The date on the gravesite headstone shows that David Ellis died a year ago this week, when a fire swept through his Knox Box apartment basement and smothered his last breaths.

But to Ellis’ friends and family, the inscription below his death date tells the real story of his life.

“You were young and you will be missed, but the sound of your laugh, the strength of your love and the power of your dedication will forever overwhelm that petty fire.”

Ellis, a 22-year-old African-American and American studies major who cultivated a web following from his insights on hip-hop music and transformed the campus airwaves with his passionate knowledge for music on WMUC radio, left behind a legacy of friends who describe him with more than the typical reverent praises often used to describe a lost loved one.

“Everyone he’s friends with thinks he’s their best friend,“ said former university student Greg Santiago, Ellis’ friend and co-host of WMUC’s Friday night show. “If you had something serious to talk about, he would listen. If you just wanted to joke around, same thing. Anything you would want from a friend he was there for.

“He was just a good person, he would never talk bad about anybody,” added Santiago, 28, who graduated in 2002. “He made the little ice cream at the [North campus] diner. People would say ‘Oh that’s the ice cream guy,’ and in the minute or two it took them to get the ice cream, they knew he was a cool guy.”

Santiago planned to join about a dozen of Ellis’ friends at Plato’s diner last night to continue the group’s tradition of visiting the restaurant after their Friday shows. Others, like Ellis’ mother Rochelle, visited his grave in his hometown of Princeton Junction, NJ, which was covered with flowers left to commemorate the one-year anniversary of his death.

While his friends and family gush about Ellis’ passion for music, his endeavors went far beyond hip-hop. Friends describe him as a talented artist, pointing to his award as his high’s school’s best artist. In fifth grade, Rochelle Ellis said, he drew a comic strip called Teenaged Mutant Ninja Cocktail Weenies.

In 1996, he started a website to speak his mind, and even though the site was dedicated to his thoughts on hip-hop, it reflected his ability to connect with almost anyone, friends said.

“To the people who knew him for his writing, he was real influential. He was just real big in the underground,” said longtime friend Rahul Reddy, who said Ellis was blogging before it was called blogging. “He just knew a lot of shit about music. He could’ve had a huge impact…he just didn’t have the opportunity.”

Ellis’ website, SumIsh.com — named after the Common song “Some Shit I Wrote” — gathered a respectable following on the Internet because of what Reddy described as Ellis’ great understanding of hip-hop and his conversational, often comical, style of writing.

Reddy now operates the site, which was formally known as Hip-Hop-Reviewz and plans to re-post Ellis’ writings after they came down when the site switched servers.

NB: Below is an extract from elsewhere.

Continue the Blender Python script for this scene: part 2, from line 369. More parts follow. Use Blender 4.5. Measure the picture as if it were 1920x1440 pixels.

“I actually read the website, but I didn’t even know it was him,” said Santiago, who said he was a fan before he noticed Ellis looking at it one day at work. “I was like, ‘Oh, you read that too?’ He was like ‘nah, this is my website’.”

The fire that killed Ellis destroyed his computer, which contained much of his work, and burned a portion of his LP collection, which some say was comprised of nearly 2000 records. Fire investigators said the fire started from a toaster oven in the kitchen.

Ellis’ death came just nine months after another senior, Michael Scrocca died of smoke inhalation when his Princeton Avenue house caught fire. Though the fire at Scrocca’s was set intentionally, the two deaths touched off a wave of concern in the city over the safety of off-campus houses.

They raised the urgency in the College Park City Council to clear a backlog of appeals that resulted from a strong crackdown on fire code violations in the city. The council passed emergency legislation which allowed them to expedite the appeals process and clear the backlog, said Director of Public Services Bob Ryan.

Many of the appeals challenged an ordinance that requires basement apartments have at least two exits. Janet Firth, the owner of Ellis’ Knox Box, was the first property owner to begin a sweeping reform of basement renovations when she began installing large windows in her properties after the fire. “Nothing ever moves government until something tragic happens,” Rochelle Ellis said. “I can’t give the city a bunch of praise because they should have been doing their job long before.”

Rochelle declined to comment on any legal action she might take, describing the city’s actions as “too little, too late.”

Although, according to Rochelle, Ellis’ father has set up a scholarship fund for American Studies majors in his son’s memory, friends said it will be neither the scholarship nor his inadvertent impact on city politics for which Ellis will be remembered. His words and his music, his love for friends, family and all things hip-hop — that was David Ellis.